> Information shown:
# # # # #

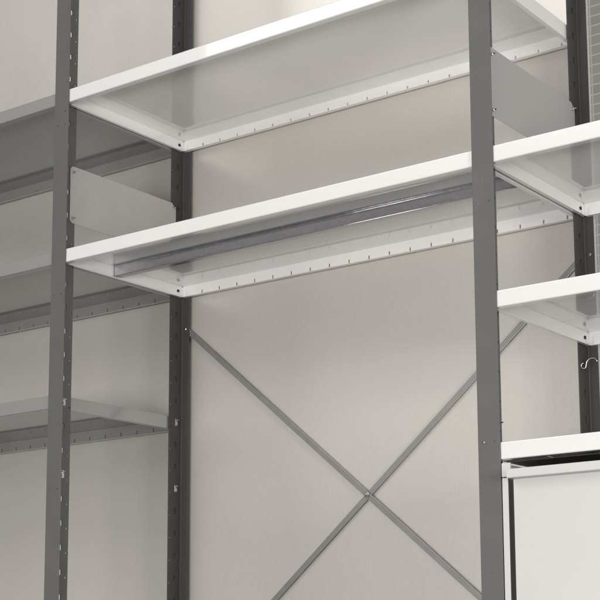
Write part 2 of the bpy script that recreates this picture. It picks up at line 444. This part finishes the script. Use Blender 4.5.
box(bm, .0448, W-.0448, .0013, D-.03, -.275, -.2735)
obj('drawer_front', bm, DRAWER, du, bevel=.0007)
bm = bmesh.new()
prism(bm, [tuple(v) for v in arc_path([(-.0001, -.0345), (-.020, -.0345), (-.020, -.0195), (-.0001, -.0195)], .002, 4)],
      (.0425, 0, 0), (0, 1, 0), (0, 0, 1), (1, 0, 0), W-.085)
obj('pull_edge', bm, DRAWER, du)

# ------------------------------------------------------------------ S-hook on the right rear post
def tube(bm, pts, r, k=8):
    rings = []
    for i, p in enumerate(pts):
        d = (pts[min(i+1, len(pts)-1)]-pts[max(i-1, 0)]).normalized()
        u = d.cross(Vector((.3, .9, .31))).normalized(); v = d.cross(u)
        rings.append([bm.verts.new(p+(u*math.cos(2*math.pi*j/k)+v*math.sin(2*math.pi*j/k))*r) for j in range(k)])
    for a, b in zip(rings, rings[1:]):
        for j in range(k): bm.faces.new((a[j], a[(j+1) % k], b[(j+1) % k], b[j])).smooth = True
    bm.faces.new(rings[0]); bm.faces.new(rings[-1][::-1])
bm = bmesh.new()
pts = []
for i in range(9):                       # lower small eye
    th = math.radians(100+i*27); pts.append(Vector((.0055*math.cos(th)+.000, -.004, .0055*math.sin(th))))
base = pts[-1]
for i in range(1, 12):
    th = math.radians(180-i*15.5); pts.append(Vector((.0165+.011*math.cos(th), -.004, .003+.009*math.sin(th))))
tube(bm, pts, .0013)
hk = obj('hook', bm, STEEL, None, loc=(W+.0065, D-.030, -.291))
hk['label'] = 'small bent wire hook stuck in a slot of the right rear post'; hk['category'] = 'hook'

# ------------------------------------------------------------------ walls
bm = bmesh.new(); box(bm, -3.2, W+.0130, D+.012, D+.024, -1.6, 2.2)
bp_ = obj('back_wall', bm, PANEL, None)
bp_['label'] = 'smooth brushed grey metal wall directly behind the rack'; bp_['category'] = 'wall'
bm = bmesh.new(); box(bm, W-1.5, 9, 2.6, 2.7, -2.5, 4.5)
tw = obj('tiled_wall', bm, TILES, None)
tw['label'] = 'pale grey tiled wall with white joints far behind the right post'; tw['category'] = 'wall'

# # # # #

> What is needed: Write out exactly the lines between the start of the data and the line with "obj('pull_edge', bm, DRAWER, du)", including both, but none of the pictures.

> Written response:
Write part 2 of the bpy script that recreates this picture. It picks up at line 444. This part finishes the script. Use Blender 4.5.
box(bm, .0448, W-.0448, .0013, D-.03, -.275, -.2735)
obj('drawer_front', bm, DRAWER, du, bevel=.0007)
bm = bmesh.new()
prism(bm, [tuple(v) for v in arc_path([(-.0001, -.0345), (-.020, -.0345), (-.020, -.0195), (-.0001, -.0195)], .002, 4)],
      (.0425, 0, 0), (0, 1, 0), (0, 0, 1), (1, 0, 0), W-.085)
obj('pull_edge', bm, DRAWER, du)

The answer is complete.